Lula est également revenu sur les accusations de fraude électorale de ses opposants.
« Si nous sommes ici, c’est grâce à la conscience politique de la société brésilienne et au front démocratique que nous avons formé », a-t-il dit.
« La démocratie a été le grand vainqueur, en surmontant la plus grande mobilisation de ressources publiques et privées jamais vue et la plus violente menace contre la liberté de vote. »
UNIR UN PAYS HAUTEMENT POLARISÉ
Après la cérémonie de prestation de serment au Congrès, Lula devait se rendre en Rolls-Royce décapotable au palais du Planalto, pour revêtir l’écharpe présidentielle, devant 30.000 partisans du dirigeant de gauche, tandis que des dizaines de milliers de personnes se massaient sur l’esplanade des ministères.

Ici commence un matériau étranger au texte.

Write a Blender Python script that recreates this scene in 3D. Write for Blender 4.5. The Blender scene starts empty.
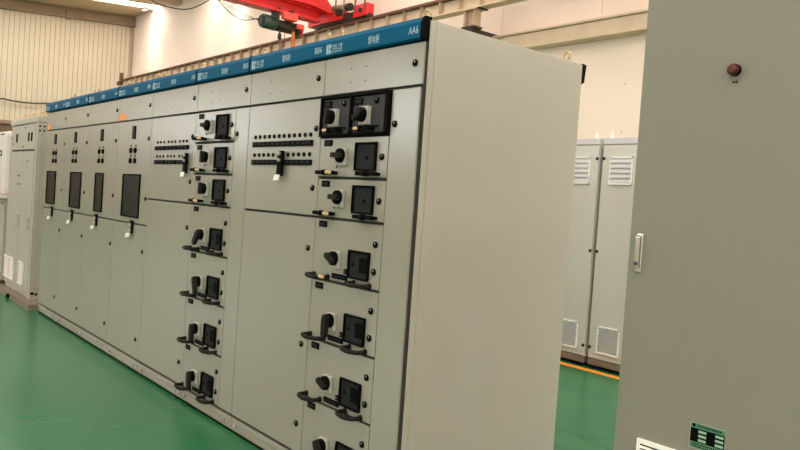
import bpy, bmesh, math, random
from mathutils import Vector, Matrix
random.seed(7)
S = bpy.context.scene
COL = S.collection
PI = math.pi

# ------------------------------------------------------------------ materials
def mat(name, col, rough=.5, metal=0, emit=None, estr=0, noise=0, nscale=3, bump=0, bscale=200, coat=0, spec=.5):
    m = bpy.data.materials.new(name); m.use_nodes = True
    nt = m.node_tree; b = nt.nodes['Principled BSDF']
    b.inputs['Base Color'].default_value = (*col, 1)
    b.inputs['Roughness'].default_value = rough
    b.inputs['Metallic'].default_value = metal
    b.inputs['Specular IOR Level'].default_value = spec
    if coat: b.inputs['Coat Weight'].default_value = coat; b.inputs['Coat Roughness'].default_value = .15
    if emit:
        b.inputs['Emission Color'].default_value = (*emit, 1); b.inputs['Emission Strength'].default_value = estr
    tc = nt.nodes.new('ShaderNodeTexCoord')
    if noise:
        n = nt.nodes.new('ShaderNodeTexNoise'); n.inputs['Scale'].default_value = nscale; n.inputs['Detail'].default_value = 5
        nt.links.new(tc.outputs['Object'], n.inputs['Vector'])
        r = nt.nodes.new('ShaderNodeMapRange'); r.inputs['From Min'].default_value = .3; r.inputs['From Max'].default_value = .7
        r.inputs['To Min'].default_value = 1-noise; r.inputs['To Max'].default_value = 1+noise
        nt.links.new(n.outputs['Fac'], r.inputs['Value'])
        mx = nt.nodes.new('ShaderNodeVectorMath'); mx.operation = 'SCALE'; mx.inputs[0].default_value = col
        nt.links.new(r.outputs['Result'], mx.inputs['Scale']); nt.links.new(mx.outputs['Vector'], b.inputs['Base Color'])
    if bump:
        n = nt.nodes.new('ShaderNodeTexNoise'); n.inputs['Scale'].default_value = bscale
        nt.links.new(tc.outputs['Object'], n.inputs['Vector'])
        bp = nt.nodes.new('ShaderNodeBump'); bp.inputs['Strength'].default_value = bump; bp.inputs['Distance'].default_value = .01
        nt.links.new(n.outputs['Fac'], bp.inputs['Height']); nt.links.new(bp.outputs['Normal'], b.inputs['Normal'])
    return m
M = {}
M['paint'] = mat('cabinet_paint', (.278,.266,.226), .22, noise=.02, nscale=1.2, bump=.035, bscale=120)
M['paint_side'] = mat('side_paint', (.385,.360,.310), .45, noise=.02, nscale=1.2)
M['paint_grey'] = mat('grey_cabinet_paint', (.215,.204,.172), .45, noise=.02, nscale=1.5, bump=.04, bscale=150)
M['paint_back'] = mat('pale_cabinet_paint', (.56,.54,.50), .4, noise=.02)
M['paint_lilac'] = mat('vent_paint', (.56,.55,.58), .45)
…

Lula, âgé de 77 ans, a remporté de peu l’élection présidentielle d’octobre devant Jair Bolsonaro, s’offrant un troisième mandat à la tête du pays après avoir été éloigné de la scène politique à la suite d’une affaire de corruption pour laquelle il a purgé un an et demi de prison avant que sa condamnation ne soit annulée.
Au cours de ses deux premiers mandats, entre 2003 et 2010, le chef de file du Parti des travailleurs (PT) a sorti des millions de Brésiliens de la pauvreté, dans le sillage de l’essor de l’économie nationale.
Le voilà désormais face au lourd défi de relancer une économie stagnante et d’unir un pays qui s’est hautement polarisé sous la présidence de Jair Bolsonaro.
« Beaucoup est attendu de Lula. Il aura la difficile mission de restaurer la normalité et la prévisibilité au Brésil, et par-dessus tout, d’obtenir rapidement des résultats pour améliorer la qualité de vie de ses habitants », a commenté Creomar de Souza, à la tête de la firme de conseil Dharma Political Risk consultancy, à Brasilia.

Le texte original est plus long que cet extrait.